Lorsque Eikoh Hosoe commence sa carrière, au début des années 1950, il adhère au style de documentaire social alors très répandu dans le Japon de l’après-guerre. Ses premières images témoignent de la présence américaine dans le pays et de la vie quotidienne dans les quartiers populaires. Le photographe, qui parle très bien anglais, est déjà ouvert sur l’Occident, et décide de changer son prénom de Toshihiro en Eikoh, qu’il juge plus moderne et qui signifie « le grand homme anglais ».

Avec cinq autres photographes, dont Shomei Tomatsu (1930-2012) et Akira Tanno (1925-2015), il crée un collectif qui fera date, inspiré du modèle de l’agence Magnum. Il le nomme Vivo – « la vie » en espéranto –, avec l’idée de déborder des limites du documentaire et de s’adresser à un public qui ne serait pas seulement japonais. Une expérience fondatrice, même si elle s’arrête au bout de quatre ans.

Esthétique inédite

C’est sa découverte du monde de la danse qui va opérer un tournant radical chez lui, et en particulier sa rencontre avec le danseur Tatsumi Hijikata (1928-1986), son ami et complice pour la vie. En 1959, Eikoh Hosoe le voit se produire dans l’adaptation d’un texte de l’écrivain Yukio Mishima (1925-1970), Kinjiki (1951) (Les Amours interdites, Gallimard, 1989), qui conte des amours homosexuelles.

Ce spectacle restera dans l’histoire comme le moment fondateur du buto, cette danse-théâtre d’avant-garde, lente et minimale, en rupture totale avec les arts vivants traditionnels japonais.
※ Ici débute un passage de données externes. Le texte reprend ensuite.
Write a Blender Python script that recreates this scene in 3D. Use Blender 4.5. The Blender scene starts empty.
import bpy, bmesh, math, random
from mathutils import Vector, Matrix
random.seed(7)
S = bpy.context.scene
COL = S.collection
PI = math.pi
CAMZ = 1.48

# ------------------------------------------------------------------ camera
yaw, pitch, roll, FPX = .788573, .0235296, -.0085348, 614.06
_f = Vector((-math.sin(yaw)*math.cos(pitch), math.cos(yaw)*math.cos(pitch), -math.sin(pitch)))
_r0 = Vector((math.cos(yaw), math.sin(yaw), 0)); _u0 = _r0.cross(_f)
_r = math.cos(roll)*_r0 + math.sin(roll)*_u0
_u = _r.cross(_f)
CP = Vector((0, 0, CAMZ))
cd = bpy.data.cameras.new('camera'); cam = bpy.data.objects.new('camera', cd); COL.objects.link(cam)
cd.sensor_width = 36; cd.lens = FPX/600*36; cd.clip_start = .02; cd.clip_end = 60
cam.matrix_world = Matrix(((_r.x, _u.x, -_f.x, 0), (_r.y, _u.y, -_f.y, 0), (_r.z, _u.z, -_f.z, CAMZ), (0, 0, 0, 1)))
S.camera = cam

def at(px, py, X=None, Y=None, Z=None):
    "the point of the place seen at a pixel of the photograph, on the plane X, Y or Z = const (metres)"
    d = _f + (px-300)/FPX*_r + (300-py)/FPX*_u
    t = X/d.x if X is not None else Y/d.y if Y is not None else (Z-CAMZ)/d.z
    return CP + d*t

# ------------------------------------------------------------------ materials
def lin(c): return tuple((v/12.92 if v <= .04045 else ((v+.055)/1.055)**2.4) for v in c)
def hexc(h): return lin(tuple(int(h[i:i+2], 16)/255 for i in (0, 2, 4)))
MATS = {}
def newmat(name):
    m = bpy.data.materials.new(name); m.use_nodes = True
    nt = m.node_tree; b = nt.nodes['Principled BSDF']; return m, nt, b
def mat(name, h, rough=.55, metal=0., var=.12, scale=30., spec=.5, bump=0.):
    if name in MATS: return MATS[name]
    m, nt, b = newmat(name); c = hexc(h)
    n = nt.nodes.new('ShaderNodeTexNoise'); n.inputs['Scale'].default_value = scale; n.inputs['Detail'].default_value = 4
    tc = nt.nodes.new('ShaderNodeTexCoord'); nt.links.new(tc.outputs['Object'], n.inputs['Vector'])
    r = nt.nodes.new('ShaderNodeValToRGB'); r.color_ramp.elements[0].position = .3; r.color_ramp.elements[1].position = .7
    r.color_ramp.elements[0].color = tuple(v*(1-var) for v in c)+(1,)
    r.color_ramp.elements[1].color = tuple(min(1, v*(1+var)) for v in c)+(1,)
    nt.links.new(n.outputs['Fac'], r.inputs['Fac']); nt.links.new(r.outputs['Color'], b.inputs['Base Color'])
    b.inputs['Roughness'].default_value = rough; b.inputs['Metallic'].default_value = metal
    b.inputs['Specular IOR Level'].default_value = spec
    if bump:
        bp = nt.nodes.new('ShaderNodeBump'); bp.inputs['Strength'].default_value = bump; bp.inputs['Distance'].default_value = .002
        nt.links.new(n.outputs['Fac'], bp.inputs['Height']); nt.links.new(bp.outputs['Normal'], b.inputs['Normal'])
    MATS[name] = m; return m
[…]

Totalement envoûté par la performance, Eikoh Hosoe va collaborer avec Tatsumi Hijikata et Kazuo Ohno (1906-2010), cofondateur du buto, dans plusieurs œuvres à l’esthétique inédite.

Lire aussi (2000) | Article réservé à nos abonnés Le buto, danse de l’extrême

La série Man and Woman, qui fera l’objet d’un livre en 1961, met ainsi en scène un homme et une femme nus dans des images hallucinées, mangées par le noir, à la fois sensuelles et inquiétantes. Chez Eikoh Hosoe, l’image se fera désormais le support d’une subjectivité exacerbée. L’ensemble, accompagné de poèmes de Taro Yamamoto (1925-1988), fait sensation.